Незадолго после перезда мне было заявлено. что, будучи в Москве и опоздав на маршрутку в Тулу, «девушку», потерянную в метро, нашел парень, – и оставил себе на ночь. «Я тебе изменила. Прости меня» и т.д. прозвучали странно после нескольких дней знакомства, особенно с ней.

Потом этот парень, бывший ее относительно давним московским другом, позвонил и уточнил, – не будет ли ничего плохого, если Торгова останется, поскольку вот уже ночь, – и ехать поздно. Я переживал за сохранность своей «девушки», поэтому разрешил.

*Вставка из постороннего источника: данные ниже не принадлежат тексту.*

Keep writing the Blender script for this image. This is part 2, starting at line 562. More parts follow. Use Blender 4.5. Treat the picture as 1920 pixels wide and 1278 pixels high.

А пьянки «девушки» перешли еще с прошлой «Либры» на квартиру Степана, закончившего, как и все они, – факультет дизайна, – дико неподозреваемо-нечеловечески пьющего и начинающего увлекаться неонацизмом. Как, впоследствии оказалось, – и «девушка». Но тагда все было безобидно, собирались у Степана все те же, без Лариной, – но с Борониным и мной, – как парнями двух представителей всей компании. Вот где точно я себя в первый раз в жизни почуствовал не просто лишним, а готовым просто уходить. Но как бросить «девушку», да еще и с парнями, да еще и «бухую»? Вскоре «девушка» побрилась на лысо и уговорила побриться нас с Борониным, – и я, без задних мыслей, – согласился. С этого времени волосы были только в двух положениях – или до пупка, или под ноль. Теперь я уже старый и больной (как и был раньше – только хуже) – и волосы стали пореже. Но длина стандартная. Металл, как говорится.